Customer contact is not the same thing as customer understanding. More conversations do not automatically produce better decisions. In fact, more input, gathered indiscriminately, can make the work harder.


That is a problem I see more often now than a lack of customer access. Most teams are already surrounded by input. They have interviews, surveys, usage data, support tickets, sales feedback, advisory boards, community threads, win-loss notes and, increasingly, AI-generated summaries of all of it.


The shortage is not always data. The shortage, more often, is judgment.


And that is where teams get lost.


When you cast the net too broadly too early, you can create the feeling of learning while mostly adding noise. You hear edge cases before you understand the core case. You overreact to the loudest customers.
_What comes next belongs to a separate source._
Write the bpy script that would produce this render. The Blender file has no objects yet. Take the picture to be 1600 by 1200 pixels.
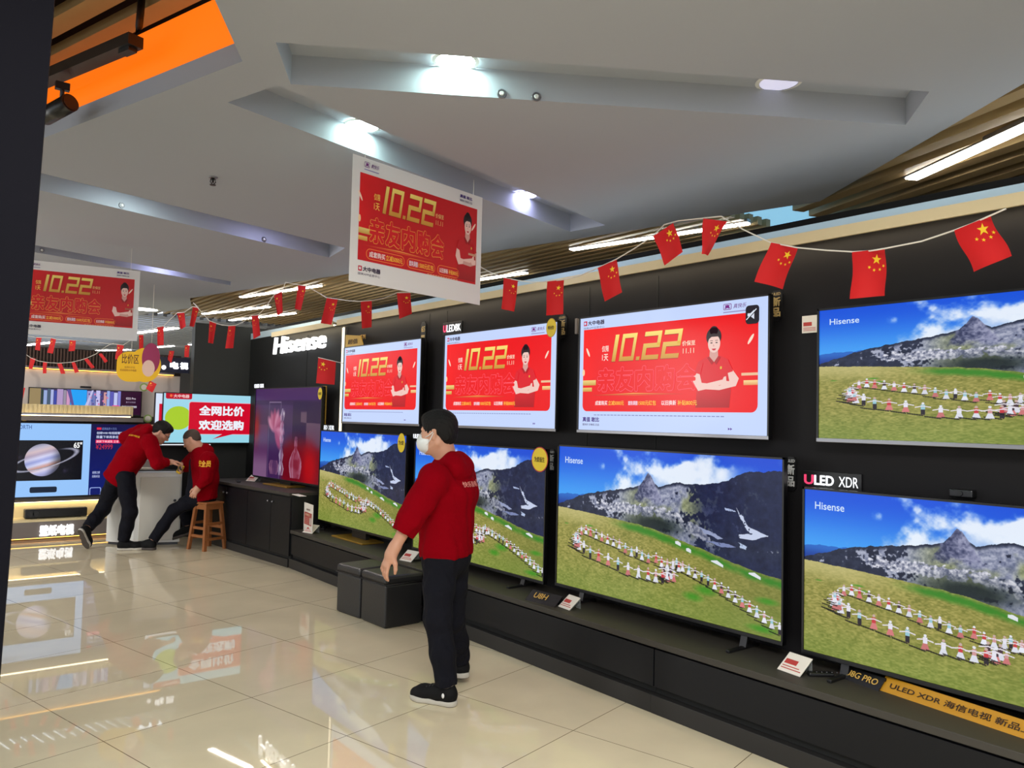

You chase contradictions. You flatten distinct segments into averages that do not tell you much about where the category is actually going.


The goal should not be to invite input from everyone. That sounds democratic, but it is usually inefficient and often misleading.


The better question is: whose input is most likely to improve the decision in front of us?


That is where Catalytic Customers matter.


Catalytic Customers are people who are engaged enough to care, enabled enough to understand the context and tradeoffs, and candid enough to give feedback that actually helps move the work forward. They may be current customers, but they do not have to be. They may be experts, but that is not the point. They are not influencers, validators or applause machines.


They are useful because they can help you see the work more clearly.


They can tell you what is confusing, what is overbuilt, what is under-explained, what feels credible and what would break down in practice. More importantly, they can help you get underneath stated preferences to understand what people are really trying to accomplish, where current options fall short and which tradeoffs actually matter.


That kind of input is especially valuable when resources are limited and the decision carries consequences. Which is most of the time.


Five well-chosen conversations can sometimes clarify a product decision that a broad research effort only complicates. A few timely insights from the right people can help a team decide whether to continue, adjust, pause or pivot.


This is not an argument against scale. Large surveys, behavioral data and representative research all have their place. But early product and innovation work often needs direction before it needs statistical precision. It needs sharper judgment before it needs more volume.


So yes, get out of the building.


But don’t meander.


Know why you are leaving. Know what decision you are trying to improve. Know which customers are most likely to help you see the category, the product and the opportunity more clearly.


And make sure you know how to find your way back.